The Stars created a lot of matchup problems for Nashville in game one by playing strong throughout the lineup. In this one, the shoe was on the other foot. The Stars were a one-line team, and they created one goal. That’s more or less what Nashville did on Wednesday before Subban created a second all by himself, and it wasn’t enough for Nashville then. Neither was this, for the Stars.

If your checking line isn’t shutting down its hard matchup, then you’re going to be chasing the puck a lot. It all has a ripple effect. If you’re icing the puck all night and asking Bishop to make 40+ saves, even on low-quality shots, you’re not going to have as much energy (or opportunity) in transition, because you’ll be so busy playing a Prevent Defense that you don’t have time to build momentum throughout the lineup.

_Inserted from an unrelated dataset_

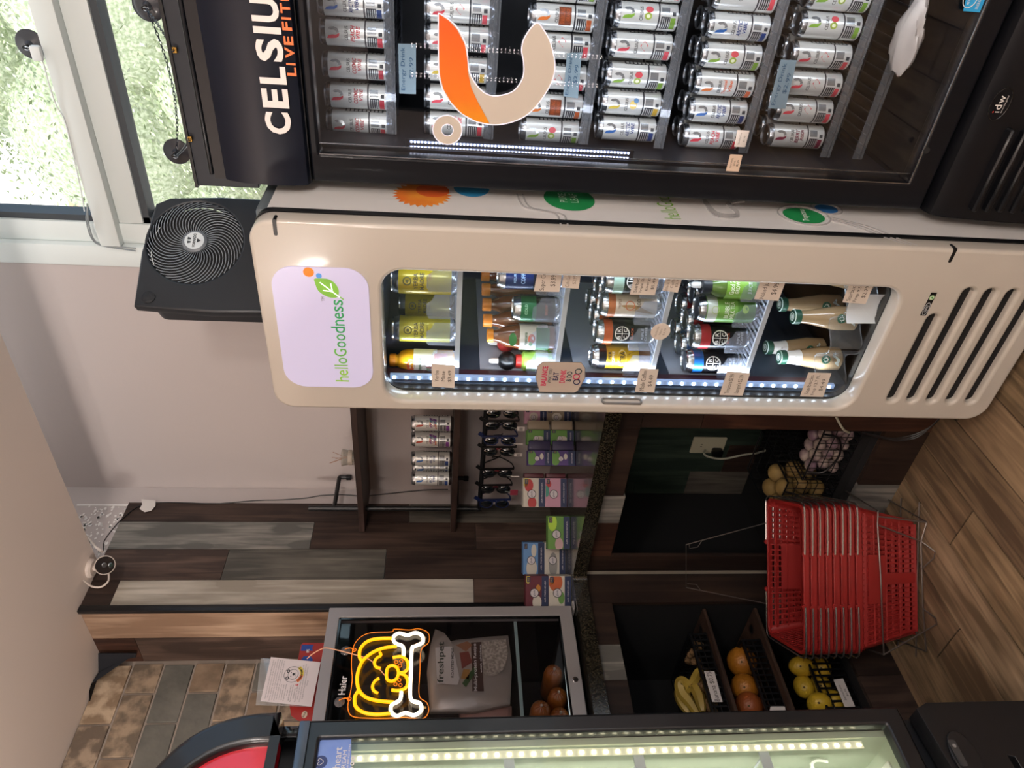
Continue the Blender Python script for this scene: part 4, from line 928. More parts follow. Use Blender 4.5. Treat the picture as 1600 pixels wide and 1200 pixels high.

Special teams were a big reason for that. Almost a full period was played on a power play for one of the teams, and that makes for a nice, awkward game that can prevent Dallas from building the sort of attack they managed to do in game one. Taylor Fedun and Tyler Pitlick saw peanuts for ice time, considering they don’t play on special teams, and with the Stars’ lineup no longer in “win and you’re in” mode, you have to wonder who’s coming in for whom, by which I mean who besides Jamie Oleksiak might draw in, since we know that’s happening if we know anything in this world. Lose a scrappy, chippy game and get beaten by a nice reversal move? That’s a recipe for the big fella if ever I’ve heard a coach speak a word in my life. I’ll guess about the forward when we know more about Mattias Janmark and his magical ankle. Dude’s a warrior to get back out there.

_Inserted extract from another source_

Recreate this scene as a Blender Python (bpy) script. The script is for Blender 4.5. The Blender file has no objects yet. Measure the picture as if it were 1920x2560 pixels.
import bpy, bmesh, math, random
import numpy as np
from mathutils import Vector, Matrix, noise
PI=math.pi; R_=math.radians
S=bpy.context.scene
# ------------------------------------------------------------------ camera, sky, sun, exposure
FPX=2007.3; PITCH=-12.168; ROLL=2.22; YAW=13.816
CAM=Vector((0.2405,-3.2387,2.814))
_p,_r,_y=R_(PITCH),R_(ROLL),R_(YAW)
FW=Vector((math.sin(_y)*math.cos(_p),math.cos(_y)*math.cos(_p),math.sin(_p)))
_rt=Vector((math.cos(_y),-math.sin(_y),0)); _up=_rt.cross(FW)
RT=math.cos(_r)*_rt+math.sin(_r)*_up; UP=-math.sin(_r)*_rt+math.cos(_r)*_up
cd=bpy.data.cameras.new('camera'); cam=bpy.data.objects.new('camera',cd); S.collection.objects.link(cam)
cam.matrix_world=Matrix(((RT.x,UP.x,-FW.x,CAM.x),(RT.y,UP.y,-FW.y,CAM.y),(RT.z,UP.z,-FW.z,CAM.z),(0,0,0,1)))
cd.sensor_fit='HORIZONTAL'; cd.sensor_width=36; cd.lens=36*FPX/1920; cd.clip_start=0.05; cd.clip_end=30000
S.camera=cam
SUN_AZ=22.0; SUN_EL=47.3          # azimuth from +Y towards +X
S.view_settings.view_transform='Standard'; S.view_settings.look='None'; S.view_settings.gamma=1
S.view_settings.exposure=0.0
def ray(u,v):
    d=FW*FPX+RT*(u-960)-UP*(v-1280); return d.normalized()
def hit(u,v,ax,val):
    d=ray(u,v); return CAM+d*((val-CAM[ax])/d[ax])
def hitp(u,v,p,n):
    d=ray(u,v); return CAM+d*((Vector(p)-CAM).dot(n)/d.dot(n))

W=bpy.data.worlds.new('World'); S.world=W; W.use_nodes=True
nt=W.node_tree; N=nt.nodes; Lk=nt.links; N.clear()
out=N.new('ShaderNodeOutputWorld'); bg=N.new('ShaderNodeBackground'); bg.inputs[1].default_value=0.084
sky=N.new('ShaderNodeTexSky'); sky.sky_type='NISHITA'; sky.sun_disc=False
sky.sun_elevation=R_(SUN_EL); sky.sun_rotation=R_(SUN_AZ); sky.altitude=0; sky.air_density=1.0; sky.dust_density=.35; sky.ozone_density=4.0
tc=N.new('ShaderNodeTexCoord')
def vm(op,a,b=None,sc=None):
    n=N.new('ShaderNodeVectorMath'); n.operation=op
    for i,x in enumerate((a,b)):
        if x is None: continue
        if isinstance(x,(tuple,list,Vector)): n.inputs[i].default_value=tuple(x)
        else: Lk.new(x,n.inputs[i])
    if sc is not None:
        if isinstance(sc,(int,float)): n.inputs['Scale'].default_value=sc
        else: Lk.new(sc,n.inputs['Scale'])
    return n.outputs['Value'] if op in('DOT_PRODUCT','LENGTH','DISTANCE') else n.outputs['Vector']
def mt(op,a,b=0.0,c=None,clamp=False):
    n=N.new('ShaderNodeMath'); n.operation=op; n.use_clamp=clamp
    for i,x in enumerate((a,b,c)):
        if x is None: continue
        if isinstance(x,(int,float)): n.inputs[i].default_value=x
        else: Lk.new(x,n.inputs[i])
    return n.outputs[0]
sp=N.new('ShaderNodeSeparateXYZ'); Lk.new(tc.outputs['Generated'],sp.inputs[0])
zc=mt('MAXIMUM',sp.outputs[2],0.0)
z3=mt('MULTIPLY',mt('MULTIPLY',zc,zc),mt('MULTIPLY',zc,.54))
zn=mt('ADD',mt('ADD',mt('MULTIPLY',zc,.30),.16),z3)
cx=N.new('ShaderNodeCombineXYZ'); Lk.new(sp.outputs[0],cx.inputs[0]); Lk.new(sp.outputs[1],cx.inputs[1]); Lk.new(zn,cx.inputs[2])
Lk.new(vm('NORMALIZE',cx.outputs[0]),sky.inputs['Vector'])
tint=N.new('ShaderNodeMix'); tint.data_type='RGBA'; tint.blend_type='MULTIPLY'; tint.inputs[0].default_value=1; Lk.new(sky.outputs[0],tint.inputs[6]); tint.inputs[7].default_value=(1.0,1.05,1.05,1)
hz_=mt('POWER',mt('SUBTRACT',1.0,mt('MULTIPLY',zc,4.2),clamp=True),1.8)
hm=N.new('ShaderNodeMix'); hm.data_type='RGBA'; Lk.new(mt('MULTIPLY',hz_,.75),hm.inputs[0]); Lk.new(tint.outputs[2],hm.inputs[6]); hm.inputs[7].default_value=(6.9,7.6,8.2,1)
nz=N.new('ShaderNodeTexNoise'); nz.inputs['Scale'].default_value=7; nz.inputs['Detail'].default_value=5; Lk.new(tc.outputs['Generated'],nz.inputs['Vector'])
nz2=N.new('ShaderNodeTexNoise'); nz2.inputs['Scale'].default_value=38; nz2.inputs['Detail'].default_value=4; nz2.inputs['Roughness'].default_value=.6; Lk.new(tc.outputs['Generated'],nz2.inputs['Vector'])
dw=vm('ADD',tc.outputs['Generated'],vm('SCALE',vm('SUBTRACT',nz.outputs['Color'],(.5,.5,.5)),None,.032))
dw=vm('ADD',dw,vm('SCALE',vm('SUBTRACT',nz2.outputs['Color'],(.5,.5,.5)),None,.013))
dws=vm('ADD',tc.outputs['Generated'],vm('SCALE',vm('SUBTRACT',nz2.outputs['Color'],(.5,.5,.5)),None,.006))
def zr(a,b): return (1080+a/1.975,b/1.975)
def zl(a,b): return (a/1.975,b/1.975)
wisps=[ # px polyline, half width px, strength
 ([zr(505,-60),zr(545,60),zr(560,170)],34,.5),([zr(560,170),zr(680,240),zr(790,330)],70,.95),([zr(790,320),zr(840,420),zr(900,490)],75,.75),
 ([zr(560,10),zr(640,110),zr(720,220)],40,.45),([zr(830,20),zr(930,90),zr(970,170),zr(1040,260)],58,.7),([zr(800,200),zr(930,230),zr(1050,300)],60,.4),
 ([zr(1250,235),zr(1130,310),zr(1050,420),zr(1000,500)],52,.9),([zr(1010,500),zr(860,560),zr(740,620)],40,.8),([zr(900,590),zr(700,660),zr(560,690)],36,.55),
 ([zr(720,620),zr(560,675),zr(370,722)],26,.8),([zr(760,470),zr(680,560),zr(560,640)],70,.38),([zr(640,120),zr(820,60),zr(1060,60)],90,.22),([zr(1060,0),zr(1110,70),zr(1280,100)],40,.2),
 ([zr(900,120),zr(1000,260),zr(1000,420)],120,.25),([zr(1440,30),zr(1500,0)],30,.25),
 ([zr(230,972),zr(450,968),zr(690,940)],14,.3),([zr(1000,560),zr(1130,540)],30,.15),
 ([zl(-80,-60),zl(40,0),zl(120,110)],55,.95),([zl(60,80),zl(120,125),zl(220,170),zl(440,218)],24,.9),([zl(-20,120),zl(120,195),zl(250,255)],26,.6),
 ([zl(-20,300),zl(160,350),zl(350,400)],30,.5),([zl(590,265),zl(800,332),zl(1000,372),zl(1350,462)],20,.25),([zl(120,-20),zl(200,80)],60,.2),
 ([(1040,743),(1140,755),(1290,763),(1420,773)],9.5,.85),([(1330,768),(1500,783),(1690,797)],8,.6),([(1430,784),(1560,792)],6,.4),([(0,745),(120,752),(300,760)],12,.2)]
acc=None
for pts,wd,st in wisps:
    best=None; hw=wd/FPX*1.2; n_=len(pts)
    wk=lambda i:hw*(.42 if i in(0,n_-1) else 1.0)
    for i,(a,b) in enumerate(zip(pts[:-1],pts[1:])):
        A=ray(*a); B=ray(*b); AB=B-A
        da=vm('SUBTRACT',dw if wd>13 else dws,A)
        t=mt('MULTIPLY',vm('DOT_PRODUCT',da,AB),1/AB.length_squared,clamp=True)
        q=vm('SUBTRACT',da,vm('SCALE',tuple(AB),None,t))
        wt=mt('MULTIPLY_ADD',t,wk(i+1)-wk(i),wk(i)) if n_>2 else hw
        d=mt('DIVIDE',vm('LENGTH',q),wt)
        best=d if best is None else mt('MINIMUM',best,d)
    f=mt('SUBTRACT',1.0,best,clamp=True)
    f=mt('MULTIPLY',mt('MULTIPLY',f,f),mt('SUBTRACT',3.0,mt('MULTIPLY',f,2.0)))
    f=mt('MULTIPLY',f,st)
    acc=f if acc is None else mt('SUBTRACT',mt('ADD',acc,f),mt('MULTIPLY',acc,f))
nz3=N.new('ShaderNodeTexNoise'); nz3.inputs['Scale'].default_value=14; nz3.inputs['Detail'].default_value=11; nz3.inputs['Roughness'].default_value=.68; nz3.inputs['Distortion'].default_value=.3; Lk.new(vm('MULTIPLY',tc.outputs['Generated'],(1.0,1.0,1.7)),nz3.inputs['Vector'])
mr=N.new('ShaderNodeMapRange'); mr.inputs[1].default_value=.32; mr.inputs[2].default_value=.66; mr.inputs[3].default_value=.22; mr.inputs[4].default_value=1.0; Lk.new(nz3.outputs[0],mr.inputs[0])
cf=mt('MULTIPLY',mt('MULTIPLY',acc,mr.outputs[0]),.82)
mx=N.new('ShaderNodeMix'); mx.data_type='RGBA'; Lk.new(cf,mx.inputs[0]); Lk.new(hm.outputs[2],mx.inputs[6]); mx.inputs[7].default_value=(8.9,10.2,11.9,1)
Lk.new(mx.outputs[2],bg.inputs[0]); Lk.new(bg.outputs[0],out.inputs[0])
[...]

Still, I can’t help but shake my head at the fact that the behemoth Brian Boyle drew out of the lineup with an illness, making way for one of the smallest players in the NHL—who scored a goal on the fourth line. Grimaldi had a couple of chances in this one, and you have to think he’s going to be seeing a bit more of the lineup for the next couple games. His speed was one of the few things able to penetrate the phalanx Dallas puts up around the slot, and that’s not nothing. That said, I think you can put some decent blame on all of Fedun, Lovejoy and Pitlick on his goal. Not that we’re here to do that, but just saying. Pitlick fails to block the pass, Lovejoy takes a loopy route back to the front of the net after pursuing the puck up the wall (and still letting it get reversed back down), and Fedun gets embarrassed by a sly reversal by Austin Watson. Take your pick.

***

There were adjustments in this one, to be sure. Nashville was cagier in its attack, sending different looks on the forecheck and stretching the neutral zone even more dramatically on the breakout to keep Dallas from sending too many guys in, lest the neutral zone get opened up and one of the Perds’ mobile defensemen jump up and beat his forechecker back down the ice for an odd-man rush.

The penalty kill obviously gameplanned for the top power play of Dallas, which has been using a couple of entries that don’t utilize a heavy drop pass system (which is probably good, since Jason Spezza’s vision and stickhandling acumen was the main thing that made that work so consistently). The Stars had major issues getting into the zone, and as a result, the power play was rarely a momentum-builder—for the Stars, at least.

Also a momentum builder? P.K. Subban, who was really good in this one, even if you may have been annoyed at his second iffy “fall-down” in two games. I go back and forth on how much of an embellishment this might be, so I guess I’ll let you decide.

Regardless, I have trouble getting too worked up about penalties in a game with nine fruitless chances. Get it together, hockey boys. The goals are the thing.

Overall, for an overtime game that was always within reach for both sides, it felt a bit lacking. As best I can tell, it was the fact that the chances were just lower, and the finish almost entirely absent. We stopped expecting anything to happen, or for the puck to go in when something did, and outside of one two-minute stretch in the middle period, that was how regulation went.

There were almost some heroes, though, Jason Dickinson nearly channeled Joel Lundqvist on a slick wrister off the crossbar that would practically have sealed things, and John Klinberg did hit a post of his own on the four-minute double minor to Ekholm (who voiced more than mere displeasure, apparently). Dallas’s gameplan was to keep things in hand, and to tip the balance without exposing themselves to risk. Overall, it kind of went down that way. Even the winning goal was a stupid bit of happenstance, with a Roman Polák swat sending the puck over right to Craig “I punched Blake Comeau in the face like, so hard, man” Smith before anyone else could find it. It was a fluke, but it came from possession of the puck, as shots generally do. It was, in the end, what will always happen if you let another team shot—even from outside the slot—with that level of impunity.

Dallas has to figure out how to re-adjust to the Predators’ new looks. Surely Jim Montgomery will not be taking an off day tomorrow in any sense, even if the team isn’t practicing. Dallas was one shot away from going up 2-0, and that’s something. Mats Zuccarello said himself in the postgame interviews that, yeah, you take a split on the road to open a series every time.

And really, given this team’s newfound identity, going out to a big lead would have been really weird. Best to stick with what you know. Keep the series even, and hope you can pull it out later with some heroic efforts. Certainly you have the goaltending to hold such hopes. But a goaltender can’t be a hero by himself, you know? This relationship is starting to feel a bit like one person is doing all of the work, without assurance of support or reciprocation. That is unsettling. I feel like we’ve had this talk before.